Suiza: triple filtro
El ius sanguinis es el principio básico de la política de ciudadanía suiza, y por ello la nacionalidad sólo la confiere que al menos uno de los progenitores tenga pasaporte helvético. Los extranjeros que deseen naturalizarse deben haber residido en el país durante doce años, aunque una ley aprobada recientemente y que entrará en vigor en 2017 reduce este periodo a diez. Asimismo, los candidatos deben estar integrados en la sociedad suiza, respetar la ley, conocer las costumbres y una de las lenguas del país, y no representar ninguna amenaza a la seguridad.
Aunque el periodo de residencia de doce años exigido es especialmente largo, los demás requisitos son similares a los de otros países que se rigen por el ius sanguinis. No obstante, esas exigencias son sólo las que plantea la Confederación nacional; si se supera este primer filtro, las solicitudes deben transferirse a otros dos niveles de gobierno: el del cantón y el del municipio.
Los requisitos de estos últimos varían considerablemente, de tal manera que algunos cantones requieren que el candidato haya vivido al menos dos años en la región, mientras que otros exigen que lo haya hecho durante diez. Por su parte, los municipios pueden exigir la realización de exámenes para valorar la idoneidad del candidato y su conocimiento de la zona, mientras que en otros casos la decisión final no pasa por un examen, sino por un acuerdo de la asamblea municipal.
El obstáculo adicional de tener que pasar los filtros cantonal y municipal no es baladí: recientemente salió a la luz la noticia de un ciudadano estadounidense que, después de vivir y trabajar como profesor en Suiza durante 39 años, vio su candidatura rechazada por un comité municipal de naturalización por considerar que no sabía lo suficiente sobre la geografía y la política de la región en la que quería obtener la nacionalidad. Ante tantas dificultades, buena parte de la población extranjera, que supone un 24% del total, ha optado por conformarse con la residencia en lugar de intentar naturalizarse.
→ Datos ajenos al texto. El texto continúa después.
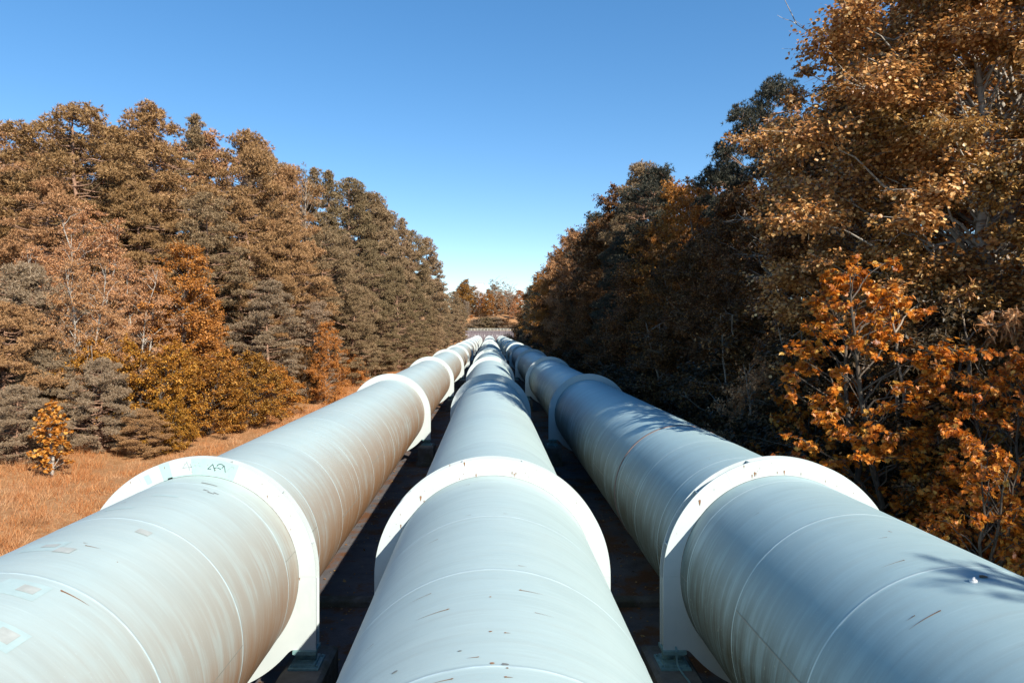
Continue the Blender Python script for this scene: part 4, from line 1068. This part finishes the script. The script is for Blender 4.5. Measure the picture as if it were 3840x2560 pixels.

Aun cuando Suiza no ha recibido un flujo de emigrados en tránsito comparable al de Austria, las reticencias populares y la inquietud políticas han surtido efectos similares. El discurso antirefugiados aporta más munición al partido de extrema derecha SVP, que ya en 2014 impulsó el referéndum que obligó al Gobierno a introducir nuevos límites a la inmigración.